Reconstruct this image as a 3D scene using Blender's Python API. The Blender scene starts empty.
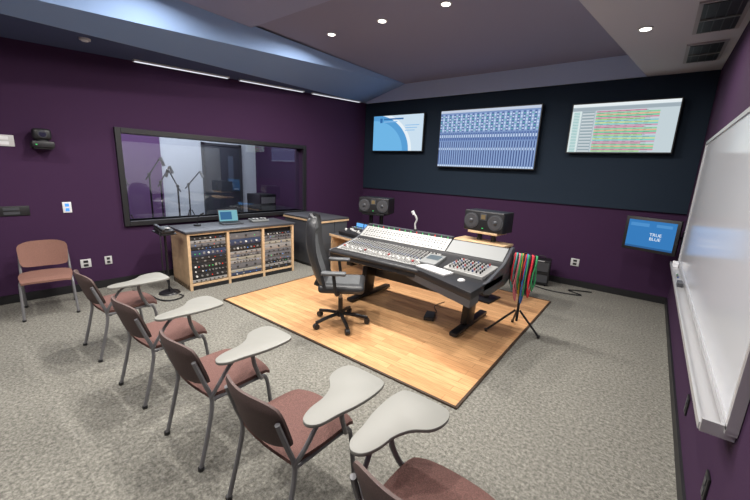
import bpy, bmesh, math, random
from mathutils import Vector, Matrix
random.seed(7)
D=bpy.data
sc=bpy.context.scene
sc.view_settings.view_transform='Standard'
sc.view_settings.look='None'
sc.view_settings.exposure=0.0

# ------------------------------------------------------------ materials
MC={}
def mat(name,col,rough=.6,metal=0,noise=0,nscale=40,bump=0,emit=None,es=1.0,spec=.5):
    if name in MC: return MC[name]
    m=D.materials.new(name); m.use_nodes=True
    nt=m.node_tree; b=nt.nodes['Principled BSDF']
    b.inputs['Base Color'].default_value=(*col,1)
    b.inputs['Roughness'].default_value=rough
    b.inputs['Metallic'].default_value=metal
    b.inputs['Specular IOR Level'].default_value=spec
    if emit:
        b.inputs['Emission Color'].default_value=(*emit,1)
        b.inputs['Emission Strength'].default_value=es
    if noise or bump:
        tc=nt.nodes.new('ShaderNodeTexCoord'); n=nt.nodes.new('ShaderNodeTexNoise')
        n.inputs['Scale'].default_value=nscale; n.inputs['Detail'].default_value=4
        nt.links.new(tc.outputs['Object'],n.inputs['Vector'])
        if noise:
            r=nt.nodes.new('ShaderNodeValToRGB')
            r.color_ramp.elements[0].position=.3; r.color_ramp.elements[1].position=.7
            r.color_ramp.elements[0].color=(*[c*(1-noise) for c in col],1)
            r.color_ramp.elements[1].color=(*[min(1,c*(1+noise)) for c in col],1)
            nt.links.new(n.outputs['Fac'],r.inputs['Fac']); nt.links.new(r.outputs['Color'],b.inputs['Base Color'])
        if bump:
            bp=nt.nodes.new('ShaderNodeBump'); bp.inputs['Strength'].default_value=bump; bp.inputs['Distance'].default_value=.01
            nt.links.new(n.outputs['Fac'],bp.inputs['Height']); nt.links.new(bp.outputs['Normal'],b.inputs['Normal'])
    MC[name]=m; return m
def emis(name,col,s=1.0):
    if name in MC: return MC[name]
    m=D.materials.new(name); m.use_nodes=True; nt=m.node_tree
    nt.nodes.clear(); e=nt.nodes.new('ShaderNodeEmission'); o=nt.nodes.new('ShaderNodeOutputMaterial')
    e.inputs[0].default_value=(*col,1); e.inputs[1].default_value=s
    nt.links.new(e.outputs[0],o.inputs[0]); MC[name]=m; return m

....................

### [SHORT PROBLEM]
Restate the whole listing above exactly, except for its images.

### [FULL OUTPUT]
Reconstruct this image as a 3D scene using Blender's Python API. The Blender scene starts empty.
import bpy, bmesh, math, random
from mathutils import Vector, Matrix
random.seed(7)
D=bpy.data
sc=bpy.context.scene
sc.view_settings.view_transform='Standard'
sc.view_settings.look='None'
sc.view_settings.exposure=0.0

# ------------------------------------------------------------ materials
MC={}
def mat(name,col,rough=.6,metal=0,noise=0,nscale=40,bump=0,emit=None,es=1.0,spec=.5):
    if name in MC: return MC[name]
    m=D.materials.new(name); m.use_nodes=True
    nt=m.node_tree; b=nt.nodes['Principled BSDF']
    b.inputs['Base Color'].default_value=(*col,1)
    b.inputs['Roughness'].default_value=rough
    b.inputs['Metallic'].default_value=metal
    b.inputs['Specular IOR Level'].default_value=spec
    if emit:
        b.inputs['Emission Color'].default_value=(*emit,1)
        b.inputs['Emission Strength'].default_value=es
    if noise or bump:
        tc=nt.nodes.new('ShaderNodeTexCoord'); n=nt.nodes.new('ShaderNodeTexNoise')
        n.inputs['Scale'].default_value=nscale; n.inputs['Detail'].default_value=4
        nt.links.new(tc.outputs['Object'],n.inputs['Vector'])
        if noise:
            r=nt.nodes.new('ShaderNodeValToRGB')
            r.color_ramp.elements[0].position=.3; r.color_ramp.elements[1].position=.7
            r.color_ramp.elements[0].color=(*[c*(1-noise) for c in col],1)
            r.color_ramp.elements[1].color=(*[min(1,c*(1+noise)) for c in col],1)
            nt.links.new(n.outputs['Fac'],r.inputs['Fac']); nt.links.new(r.outputs['Color'],b.inputs['Base Color'])
        if bump:
            bp=nt.nodes.new('ShaderNodeBump'); bp.inputs['Strength'].default_value=bump; bp.inputs['Distance'].default_value=.01
            nt.links.new(n.outputs['Fac'],bp.inputs['Height']); nt.links.new(bp.outputs['Normal'],b.inputs['Normal'])
    MC[name]=m; return m
def emis(name,col,s=1.0):
    if name in MC: return MC[name]
    m=D.materials.new(name); m.use_nodes=True; nt=m.node_tree
    nt.nodes.clear(); e=nt.nodes.new('ShaderNodeEmission'); o=nt.nodes.new('ShaderNodeOutputMaterial')
    e.inputs[0].default_value=(*col,1); e.inputs[1].default_value=s
    nt.links.new(e.outputs[0],o.inputs[0]); MC[name]=m; return m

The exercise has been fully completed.